June 4, 2005 Burlco candidates expect loss; `Schundler Republicans' seek exposure, not office
`Schundler Republicans' seek exposure, not office
by Richard Pearsall
CHERRY HILL COURIER-POST
Two "Schundler Republicans" are running for Burlington County freeholder in the primary election Tuesday, challenging the candidates of the county Republican organization.
But they do not expect to win and are running more to support Bret Schundler's gubernatorial bid than to win office in their own right.
"Our first purpose is to get Schundler elected," said Carole Moore, wife of and campaign manager for candidate William E. Moore III.
Moore, 60, a retired teacher from Edgewater Park, and Dale Reising, 64, a Realtor from Columbus, are seeking the Republican nomination for freeholder under the "Bret 2005" label.
Their opponents are Freeholder Dawn Addiego, an Evesham attorney, and Aubrey Fenton, an ordained minister and former Assembly candidate from Willingboro who was selected by party leaders to run after Freeholder Theresa Brown announced in April she would not to seek another term.

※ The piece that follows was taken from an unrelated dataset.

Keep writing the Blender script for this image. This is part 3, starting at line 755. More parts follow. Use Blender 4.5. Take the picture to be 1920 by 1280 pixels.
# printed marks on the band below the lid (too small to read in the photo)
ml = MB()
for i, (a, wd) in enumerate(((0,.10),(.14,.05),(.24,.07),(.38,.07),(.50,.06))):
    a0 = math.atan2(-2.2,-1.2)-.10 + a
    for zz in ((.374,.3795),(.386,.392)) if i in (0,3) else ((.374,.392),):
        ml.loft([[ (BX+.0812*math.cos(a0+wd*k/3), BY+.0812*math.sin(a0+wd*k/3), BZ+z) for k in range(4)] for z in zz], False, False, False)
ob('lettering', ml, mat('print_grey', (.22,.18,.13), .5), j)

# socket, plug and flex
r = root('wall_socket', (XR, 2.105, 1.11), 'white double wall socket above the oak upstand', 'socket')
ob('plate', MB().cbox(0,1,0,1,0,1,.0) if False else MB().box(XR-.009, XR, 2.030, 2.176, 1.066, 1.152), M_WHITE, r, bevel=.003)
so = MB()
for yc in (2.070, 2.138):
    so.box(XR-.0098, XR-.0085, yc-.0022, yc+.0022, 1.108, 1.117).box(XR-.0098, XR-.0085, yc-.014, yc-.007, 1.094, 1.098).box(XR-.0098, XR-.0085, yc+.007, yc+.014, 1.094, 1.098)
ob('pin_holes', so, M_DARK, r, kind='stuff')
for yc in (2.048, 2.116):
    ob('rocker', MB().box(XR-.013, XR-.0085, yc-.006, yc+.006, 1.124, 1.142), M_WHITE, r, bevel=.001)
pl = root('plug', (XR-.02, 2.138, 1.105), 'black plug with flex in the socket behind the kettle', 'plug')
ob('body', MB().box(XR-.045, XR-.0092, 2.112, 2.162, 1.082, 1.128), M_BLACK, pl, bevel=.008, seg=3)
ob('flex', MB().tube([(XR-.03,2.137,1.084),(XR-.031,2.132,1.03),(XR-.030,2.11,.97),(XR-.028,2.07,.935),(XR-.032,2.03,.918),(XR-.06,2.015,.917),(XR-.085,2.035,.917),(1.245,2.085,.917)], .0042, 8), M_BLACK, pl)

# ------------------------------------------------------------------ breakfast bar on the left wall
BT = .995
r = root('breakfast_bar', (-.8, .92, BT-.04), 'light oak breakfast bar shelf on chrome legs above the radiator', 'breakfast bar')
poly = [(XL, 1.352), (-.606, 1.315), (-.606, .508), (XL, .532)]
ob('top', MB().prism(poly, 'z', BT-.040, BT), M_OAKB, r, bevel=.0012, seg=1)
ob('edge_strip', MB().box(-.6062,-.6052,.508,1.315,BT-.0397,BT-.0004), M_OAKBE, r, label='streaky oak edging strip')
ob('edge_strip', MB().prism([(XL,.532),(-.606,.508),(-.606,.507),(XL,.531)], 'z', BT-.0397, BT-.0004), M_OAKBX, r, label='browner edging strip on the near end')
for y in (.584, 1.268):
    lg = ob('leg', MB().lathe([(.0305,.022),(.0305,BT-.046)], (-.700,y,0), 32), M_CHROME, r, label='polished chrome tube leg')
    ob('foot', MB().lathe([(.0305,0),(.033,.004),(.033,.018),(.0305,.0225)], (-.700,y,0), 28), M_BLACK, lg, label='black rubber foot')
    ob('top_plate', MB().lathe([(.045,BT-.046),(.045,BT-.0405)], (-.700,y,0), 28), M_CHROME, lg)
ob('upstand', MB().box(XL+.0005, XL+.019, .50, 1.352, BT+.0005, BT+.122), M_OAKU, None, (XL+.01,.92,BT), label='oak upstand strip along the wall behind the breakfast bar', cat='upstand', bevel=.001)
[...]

Brown and Reising agreed to run for freeholder in the primary at the behest of the Schundler campaign, which needed a slate of candidates in order to compete for ballot position with Doug Forrester, Schundler's principal opponent in the gubernatorial primary race.
"Our campaign's decision to file slates is related to one thing and one thing only: our desire to protect ballot position," Schundler spokesman Bill Pascoe said in April.
A subsequent decision by the state Supreme Court that all seven gubernatorial candidates should have access to the first column on the ballot - unless they choose otherwise - has lessened the importance of having a slate.
Reising and Moore have confined their campaigning to appearances with Schundler, whose conservative positions on social issues and advocacy of tax relief they embrace.
They have not laid out positions on county issues.
"But I've got some ideas if I should get elected," Reising said, including a greater county role in education and law enforcement to reduce local costs.